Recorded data
[START]
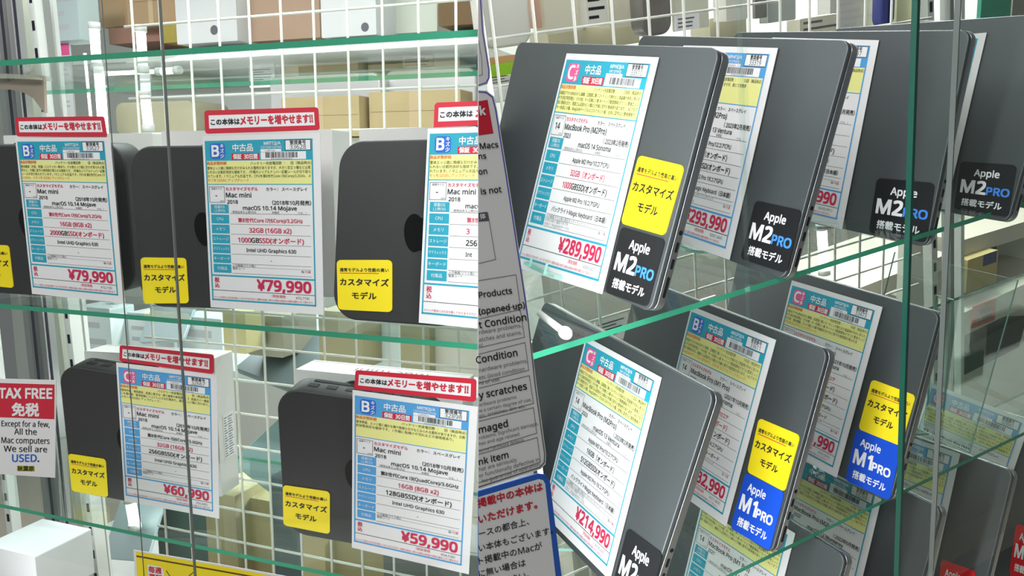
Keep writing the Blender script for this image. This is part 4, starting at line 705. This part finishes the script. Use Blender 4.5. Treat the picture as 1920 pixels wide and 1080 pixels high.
slanted((232, 1050), 1.12, (-35, -6), .11, .14, .008, mat('pale_teal_case', (182, 200, 204), .35, .2), 'tablet', 'pale flat computer under the lowest shelf, beside the yellow sign', 'tablet')
bgbox('L', 395, 928, 450, 1120, 1.06, .1, mat('tan_olive_carton', (172, 162, 118), .75, noise=.05), 'carton', 'tan carton below card 32667', 'box', GBOX)
bgbox('L', 452, 936, 512, 1120, 1.10, .1, mat('tan_olive_carton', (172, 162, 118), .75), 'carton', 'tan carton left of the blue grey panel at the bottom', 'box', GBOX)
bgbox('L', 514, 900, 570, 1120, 1.07, .05, mat('blue_grey_panel', (86, 104, 108), .4), 'carton', 'blue grey carton under the lower right computer', 'box', GBOX)
bgbox('L', 572, 990, 612, 1120, 1.05, .08, mat('sand_carton', (196, 180, 130), .7), 'carton', 'sand coloured carton at the bottom centre', 'box', GBOX)
bgbox('L', 614, 1000, 720, 1120, 1.08, .1, mat('tan_olive_carton', (172, 162, 118), .75), 'carton', 'tan carton beneath card 32898', 'box', GBOX)
bgbox('L', 722, 1030, 930, 1120, 1.06, .1, mat('slate_panel', (104, 108, 106), .5), 'carton', 'slate grey carton at the bottom beneath card 32898', 'box', GBOX)
bgbox('L', 300, 940, 394, 1060, 1.22, .1, mat('deep_teal_carton', (92, 116, 112), .5), 'carton', 'deep teal carton above the yellow sign', 'box', GBOX)
bgbox('L', -20, 1035, 72, 1120, .80, .10, mat('white_block', (240, 244, 246), .5), 'carton', 'white carton at the bottom left corner', 'box')
# glowing tubes among the goods; the left ones stand in for lamp reflections
def glow_tube(bay, p0, p1, Y, r, label, group):
    a = BAY[bay] @ at(bay, *p0, Y=Y); b = BAY[bay] @ at(bay, *p1, Y=Y); d = (a-b).normalized()
    root = empty('glow_tube', Matrix.Translation(b)); prop(root, label, 'lamp', group)
    mb = MB(); mb.tube([Vector((0, 0, 0)), a-b], r, GLOWM, 12); mb.build('glowing_tube', root)
    mb = MB(); mb.tube([a-b, a-b+d*.012], r*1.25, STEEL, 12); mb.build('end_cap', root)
    mb = MB(); mb.tube([-d*.012, Vector((0, 0, 0))], r*1.25, STEEL, 12); mb.build('end_cap', root)
GL = 'glowing tube lamps in the aisle behind'
glow_tube('L', (177, 55), (181, 118), 1.15, .0085, 'lamp reflection built as a glowing tube at the upper left beside the thin door edge', GL)
glow_tube('L', (264, 60), (268, 124), 1.15, .0085, 'lamp reflection built as a glowing tube between the two door edges at the top', GL)
glow_tube('L', (189, 172), (194, 250), 1.13, .0090, 'lamp reflection built as a glowing tube above the red strip of card 33627', GL)
glow_tube('L', (272, 180), (278, 234), 1.13, .0085, 'lamp reflection built as a glowing tube in front of the olive grey carton', GL)
glow_tube('L', (160, 112), (170, 217), 1.16, .0026, 'slim lamp reflection built as a glowing tube right of the slotted post', GL)
glow_tube('L', (203, 138), (292, 134), 1.18, .0040, 'horizontal lamp reflection built as a glowing tube under the top shelf', GL)
glow_tube('L', (304, 134), (328, 132), 1.16, .0060, 'short lamp reflection built as a glowing tube at the thicker door edge under the top shelf', GL)
glow_tube('L', (222, 570), (234, 690), 1.215, .0105, 'lamp reflection built as a glowing tube below card 33627', GL)
glow_tube('L', (245, 942), (252, 982), 1.14, .0100, 'lamp reflection built as a glowing tube below card 32667', GL)
glow_tube('R', (1540, -20), (1540, 33), 1.25, .0130, 'glowing lamp at the top above the laptop row', GL)
glow_tube('R', (1541, 430), (1545, 505), 1.25, .0110, 'glowing lamp seen between the two laptop rows', GL)
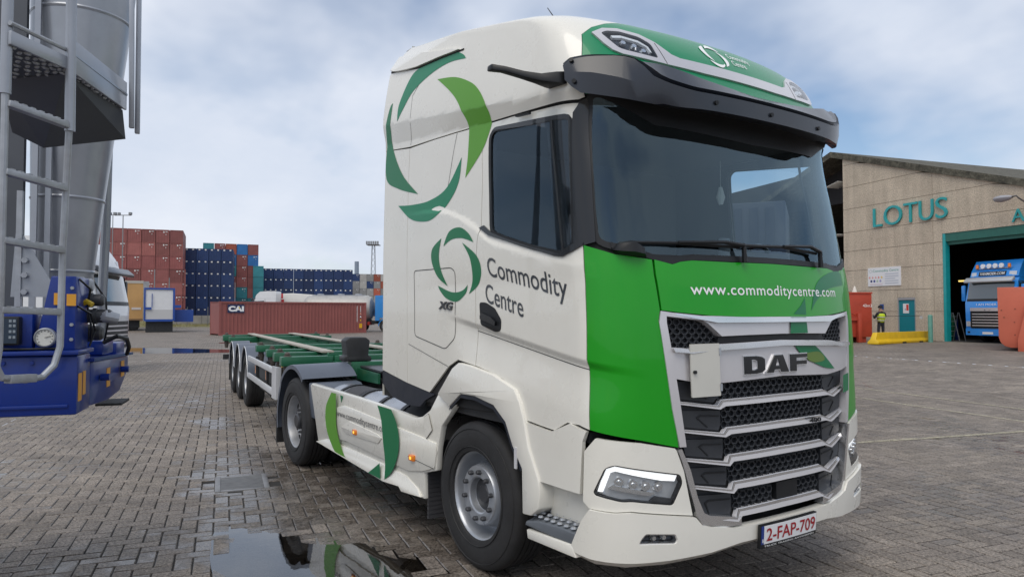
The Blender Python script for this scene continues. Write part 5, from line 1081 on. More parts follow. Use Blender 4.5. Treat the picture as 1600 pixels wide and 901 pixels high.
[END]
Reproduce the records, all of them, word for word; omit the pictures.

**OUTPUT:**
Keep writing the Blender script for this image. This is part 4, starting at line 705. This part finishes the script. Use Blender 4.5. Treat the picture as 1920 pixels wide and 1080 pixels high.
slanted((232, 1050), 1.12, (-35, -6), .11, .14, .008, mat('pale_teal_case', (182, 200, 204), .35, .2), 'tablet', 'pale flat computer under the lowest shelf, beside the yellow sign', 'tablet')
bgbox('L', 395, 928, 450, 1120, 1.06, .1, mat('tan_olive_carton', (172, 162, 118), .75, noise=.05), 'carton', 'tan carton below card 32667', 'box', GBOX)
bgbox('L', 452, 936, 512, 1120, 1.10, .1, mat('tan_olive_carton', (172, 162, 118), .75), 'carton', 'tan carton left of the blue grey panel at the bottom', 'box', GBOX)
bgbox('L', 514, 900, 570, 1120, 1.07, .05, mat('blue_grey_panel', (86, 104, 108), .4), 'carton', 'blue grey carton under the lower right computer', 'box', GBOX)
bgbox('L', 572, 990, 612, 1120, 1.05, .08, mat('sand_carton', (196, 180, 130), .7), 'carton', 'sand coloured carton at the bottom centre', 'box', GBOX)
bgbox('L', 614, 1000, 720, 1120, 1.08, .1, mat('tan_olive_carton', (172, 162, 118), .75), 'carton', 'tan carton beneath card 32898', 'box', GBOX)
bgbox('L', 722, 1030, 930, 1120, 1.06, .1, mat('slate_panel', (104, 108, 106), .5), 'carton', 'slate grey carton at the bottom beneath card 32898', 'box', GBOX)
bgbox('L', 300, 940, 394, 1060, 1.22, .1, mat('deep_teal_carton', (92, 116, 112), .5), 'carton', 'deep teal carton above the yellow sign', 'box', GBOX)
bgbox('L', -20, 1035, 72, 1120, .80, .10, mat('white_block', (240, 244, 246), .5), 'carton', 'white carton at the bottom left corner', 'box')
# glowing tubes among the goods; the left ones stand in for lamp reflections
def glow_tube(bay, p0, p1, Y, r, label, group):
    a = BAY[bay] @ at(bay, *p0, Y=Y); b = BAY[bay] @ at(bay, *p1, Y=Y); d = (a-b).normalized()
    root = empty('glow_tube', Matrix.Translation(b)); prop(root, label, 'lamp', group)
    mb = MB(); mb.tube([Vector((0, 0, 0)), a-b], r, GLOWM, 12); mb.build('glowing_tube', root)
    mb = MB(); mb.tube([a-b, a-b+d*.012], r*1.25, STEEL, 12); mb.build('end_cap', root)
    mb = MB(); mb.tube([-d*.012, Vector((0, 0, 0))], r*1.25, STEEL, 12); mb.build('end_cap', root)
GL = 'glowing tube lamps in the aisle behind'
glow_tube('L', (177, 55), (181, 118), 1.15, .0085, 'lamp reflection built as a glowing tube at the upper left beside the thin door edge', GL)
glow_tube('L', (264, 60), (268, 124), 1.15, .0085, 'lamp reflection built as a glowing tube between the two door edges at the top', GL)
glow_tube('L', (189, 172), (194, 250), 1.13, .0090, 'lamp reflection built as a glowing tube above the red strip of card 33627', GL)
glow_tube('L', (272, 180), (278, 234), 1.13, .0085, 'lamp reflection built as a glowing tube in front of the olive grey carton', GL)
glow_tube('L', (160, 112), (170, 217), 1.16, .0026, 'slim lamp reflection built as a glowing tube right of the slotted post', GL)
glow_tube('L', (203, 138), (292, 134), 1.18, .0040, 'horizontal lamp reflection built as a glowing tube under the top shelf', GL)
glow_tube('L', (304, 134), (328, 132), 1.16, .0060, 'short lamp reflection built as a glowing tube at the thicker door edge under the top shelf', GL)
glow_tube('L', (222, 570), (234, 690), 1.215, .0105, 'lamp reflection built as a glowing tube below card 33627', GL)
glow_tube('L', (245, 942), (252, 982), 1.14, .0100, 'lamp reflection built as a glowing tube below card 32667', GL)
glow_tube('R', (1540, -20), (1540, 33), 1.25, .0130, 'glowing lamp at the top above the laptop row', GL)
glow_tube('R', (1541, 430), (1545, 505), 1.25, .0110, 'glowing lamp seen between the two laptop rows', GL)
The Blender Python script for this scene continues. Write part 5, from line 1081 on. More parts follow. Use Blender 4.5. Treat the picture as 1600 pixels wide and 901 pixels high.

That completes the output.